* Records for processing *
.....

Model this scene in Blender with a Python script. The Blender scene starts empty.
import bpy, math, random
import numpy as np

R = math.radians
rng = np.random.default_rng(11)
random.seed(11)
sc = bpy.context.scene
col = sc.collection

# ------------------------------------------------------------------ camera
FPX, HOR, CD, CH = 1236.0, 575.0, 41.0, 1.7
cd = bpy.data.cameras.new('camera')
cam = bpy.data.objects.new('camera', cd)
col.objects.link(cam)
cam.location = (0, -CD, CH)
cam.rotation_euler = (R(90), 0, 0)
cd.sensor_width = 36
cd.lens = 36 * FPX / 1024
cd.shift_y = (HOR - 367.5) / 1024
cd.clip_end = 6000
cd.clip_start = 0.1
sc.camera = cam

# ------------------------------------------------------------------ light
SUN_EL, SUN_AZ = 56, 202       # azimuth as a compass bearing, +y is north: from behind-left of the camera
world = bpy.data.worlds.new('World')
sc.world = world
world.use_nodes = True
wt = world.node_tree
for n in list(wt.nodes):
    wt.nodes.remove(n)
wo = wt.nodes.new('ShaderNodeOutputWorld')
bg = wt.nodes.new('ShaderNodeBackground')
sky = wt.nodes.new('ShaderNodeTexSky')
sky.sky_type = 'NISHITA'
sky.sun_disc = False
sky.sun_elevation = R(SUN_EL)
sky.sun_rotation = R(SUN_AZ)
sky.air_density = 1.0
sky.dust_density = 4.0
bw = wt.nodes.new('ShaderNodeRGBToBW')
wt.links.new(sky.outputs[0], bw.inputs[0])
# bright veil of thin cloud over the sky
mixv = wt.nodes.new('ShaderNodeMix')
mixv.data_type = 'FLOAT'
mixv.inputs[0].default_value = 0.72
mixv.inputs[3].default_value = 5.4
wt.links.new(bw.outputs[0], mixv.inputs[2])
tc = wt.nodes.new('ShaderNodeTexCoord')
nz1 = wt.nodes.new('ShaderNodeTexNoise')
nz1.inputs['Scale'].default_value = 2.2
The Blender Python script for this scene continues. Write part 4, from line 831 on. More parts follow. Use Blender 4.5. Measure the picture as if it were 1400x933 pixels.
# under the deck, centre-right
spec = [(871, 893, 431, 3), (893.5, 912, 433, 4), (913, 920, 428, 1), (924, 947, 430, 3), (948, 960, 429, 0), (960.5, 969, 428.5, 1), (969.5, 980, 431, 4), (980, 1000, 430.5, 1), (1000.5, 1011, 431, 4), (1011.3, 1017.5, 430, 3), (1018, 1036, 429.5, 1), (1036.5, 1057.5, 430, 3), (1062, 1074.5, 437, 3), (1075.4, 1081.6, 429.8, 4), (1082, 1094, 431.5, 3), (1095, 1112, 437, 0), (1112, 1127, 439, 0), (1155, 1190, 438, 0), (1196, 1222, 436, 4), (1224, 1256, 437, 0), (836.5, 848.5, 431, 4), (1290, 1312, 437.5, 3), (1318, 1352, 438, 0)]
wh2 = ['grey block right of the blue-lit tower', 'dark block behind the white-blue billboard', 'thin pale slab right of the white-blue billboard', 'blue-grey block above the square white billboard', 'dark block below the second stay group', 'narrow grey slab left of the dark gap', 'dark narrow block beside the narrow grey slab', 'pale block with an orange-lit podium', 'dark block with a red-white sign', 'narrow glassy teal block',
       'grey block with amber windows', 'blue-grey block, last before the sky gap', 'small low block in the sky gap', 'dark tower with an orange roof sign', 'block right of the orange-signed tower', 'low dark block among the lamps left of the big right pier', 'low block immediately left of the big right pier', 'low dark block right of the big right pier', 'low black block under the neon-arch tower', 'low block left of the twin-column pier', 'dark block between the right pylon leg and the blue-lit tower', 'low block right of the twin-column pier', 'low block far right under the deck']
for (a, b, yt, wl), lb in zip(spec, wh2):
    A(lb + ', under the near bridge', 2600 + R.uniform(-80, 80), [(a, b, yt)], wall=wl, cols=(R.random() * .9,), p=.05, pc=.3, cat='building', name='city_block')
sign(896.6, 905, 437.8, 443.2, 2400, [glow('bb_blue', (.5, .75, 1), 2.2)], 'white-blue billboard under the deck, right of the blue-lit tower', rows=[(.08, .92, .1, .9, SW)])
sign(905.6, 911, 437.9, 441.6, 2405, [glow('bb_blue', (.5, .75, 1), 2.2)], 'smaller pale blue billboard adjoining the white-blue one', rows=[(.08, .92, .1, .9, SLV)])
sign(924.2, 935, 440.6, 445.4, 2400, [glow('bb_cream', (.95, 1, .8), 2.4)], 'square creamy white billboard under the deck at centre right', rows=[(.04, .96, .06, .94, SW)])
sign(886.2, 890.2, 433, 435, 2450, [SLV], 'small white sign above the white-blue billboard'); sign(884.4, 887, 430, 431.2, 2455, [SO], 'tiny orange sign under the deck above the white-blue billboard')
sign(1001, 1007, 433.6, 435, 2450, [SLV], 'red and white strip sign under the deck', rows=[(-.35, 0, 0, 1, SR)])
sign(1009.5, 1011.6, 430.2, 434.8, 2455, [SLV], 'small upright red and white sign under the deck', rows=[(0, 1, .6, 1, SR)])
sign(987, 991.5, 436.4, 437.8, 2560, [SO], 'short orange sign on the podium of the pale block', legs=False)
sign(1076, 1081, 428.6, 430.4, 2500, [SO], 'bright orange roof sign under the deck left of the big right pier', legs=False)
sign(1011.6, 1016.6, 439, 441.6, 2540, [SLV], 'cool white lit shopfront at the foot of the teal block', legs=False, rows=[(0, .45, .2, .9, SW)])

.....

* What the task asks *
Return every record above exactly as it appears.

* Solution below *
Model this scene in Blender with a Python script. The Blender scene starts empty.
import bpy, math, random
import numpy as np

R = math.radians
rng = np.random.default_rng(11)
random.seed(11)
sc = bpy.context.scene
col = sc.collection

# ------------------------------------------------------------------ camera
FPX, HOR, CD, CH = 1236.0, 575.0, 41.0, 1.7
cd = bpy.data.cameras.new('camera')
cam = bpy.data.objects.new('camera', cd)
col.objects.link(cam)
cam.location = (0, -CD, CH)
cam.rotation_euler = (R(90), 0, 0)
cd.sensor_width = 36
cd.lens = 36 * FPX / 1024
cd.shift_y = (HOR - 367.5) / 1024
cd.clip_end = 6000
cd.clip_start = 0.1
sc.camera = cam

# ------------------------------------------------------------------ light
SUN_EL, SUN_AZ = 56, 202       # azimuth as a compass bearing, +y is north: from behind-left of the camera
world = bpy.data.worlds.new('World')
sc.world = world
world.use_nodes = True
wt = world.node_tree
for n in list(wt.nodes):
    wt.nodes.remove(n)
wo = wt.nodes.new('ShaderNodeOutputWorld')
bg = wt.nodes.new('ShaderNodeBackground')
sky = wt.nodes.new('ShaderNodeTexSky')
sky.sky_type = 'NISHITA'
sky.sun_disc = False
sky.sun_elevation = R(SUN_EL)
sky.sun_rotation = R(SUN_AZ)
sky.air_density = 1.0
sky.dust_density = 4.0
bw = wt.nodes.new('ShaderNodeRGBToBW')
wt.links.new(sky.outputs[0], bw.inputs[0])
# bright veil of thin cloud over the sky
mixv = wt.nodes.new('ShaderNodeMix')
mixv.data_type = 'FLOAT'
mixv.inputs[0].default_value = 0.72
mixv.inputs[3].default_value = 5.4
wt.links.new(bw.outputs[0], mixv.inputs[2])
tc = wt.nodes.new('ShaderNodeTexCoord')
nz1 = wt.nodes.new('ShaderNodeTexNoise')
nz1.inputs['Scale'].default_value = 2.2
The Blender Python script for this scene continues. Write part 4, from line 831 on. More parts follow. Use Blender 4.5. Measure the picture as if it were 1400x933 pixels.
# under the deck, centre-right
spec = [(871, 893, 431, 3), (893.5, 912, 433, 4), (913, 920, 428, 1), (924, 947, 430, 3), (948, 960, 429, 0), (960.5, 969, 428.5, 1), (969.5, 980, 431, 4), (980, 1000, 430.5, 1), (1000.5, 1011, 431, 4), (1011.3, 1017.5, 430, 3), (1018, 1036, 429.5, 1), (1036.5, 1057.5, 430, 3), (1062, 1074.5, 437, 3), (1075.4, 1081.6, 429.8, 4), (1082, 1094, 431.5, 3), (1095, 1112, 437, 0), (1112, 1127, 439, 0), (1155, 1190, 438, 0), (1196, 1222, 436, 4), (1224, 1256, 437, 0), (836.5, 848.5, 431, 4), (1290, 1312, 437.5, 3), (1318, 1352, 438, 0)]
wh2 = ['grey block right of the blue-lit tower', 'dark block behind the white-blue billboard', 'thin pale slab right of the white-blue billboard', 'blue-grey block above the square white billboard', 'dark block below the second stay group', 'narrow grey slab left of the dark gap', 'dark narrow block beside the narrow grey slab', 'pale block with an orange-lit podium', 'dark block with a red-white sign', 'narrow glassy teal block',
       'grey block with amber windows', 'blue-grey block, last before the sky gap', 'small low block in the sky gap', 'dark tower with an orange roof sign', 'block right of the orange-signed tower', 'low dark block among the lamps left of the big right pier', 'low block immediately left of the big right pier', 'low dark block right of the big right pier', 'low black block under the neon-arch tower', 'low block left of the twin-column pier', 'dark block between the right pylon leg and the blue-lit tower', 'low block right of the twin-column pier', 'low block far right under the deck']
for (a, b, yt, wl), lb in zip(spec, wh2):
    A(lb + ', under the near bridge', 2600 + R.uniform(-80, 80), [(a, b, yt)], wall=wl, cols=(R.random() * .9,), p=.05, pc=.3, cat='building', name='city_block')
sign(896.6, 905, 437.8, 443.2, 2400, [glow('bb_blue', (.5, .75, 1), 2.2)], 'white-blue billboard under the deck, right of the blue-lit tower', rows=[(.08, .92, .1, .9, SW)])
sign(905.6, 911, 437.9, 441.6, 2405, [glow('bb_blue', (.5, .75, 1), 2.2)], 'smaller pale blue billboard adjoining the white-blue one', rows=[(.08, .92, .1, .9, SLV)])
sign(924.2, 935, 440.6, 445.4, 2400, [glow('bb_cream', (.95, 1, .8), 2.4)], 'square creamy white billboard under the deck at centre right', rows=[(.04, .96, .06, .94, SW)])
sign(886.2, 890.2, 433, 435, 2450, [SLV], 'small white sign above the white-blue billboard'); sign(884.4, 887, 430, 431.2, 2455, [SO], 'tiny orange sign under the deck above the white-blue billboard')
sign(1001, 1007, 433.6, 435, 2450, [SLV], 'red and white strip sign under the deck', rows=[(-.35, 0, 0, 1, SR)])
sign(1009.5, 1011.6, 430.2, 434.8, 2455, [SLV], 'small upright red and white sign under the deck', rows=[(0, 1, .6, 1, SR)])
sign(987, 991.5, 436.4, 437.8, 2560, [SO], 'short orange sign on the podium of the pale block', legs=False)
sign(1076, 1081, 428.6, 430.4, 2500, [SO], 'bright orange roof sign under the deck left of the big right pier', legs=False)
sign(1011.6, 1016.6, 439, 441.6, 2540, [SLV], 'cool white lit shopfront at the foot of the teal block', legs=False, rows=[(0, .45, .2, .9, SW)])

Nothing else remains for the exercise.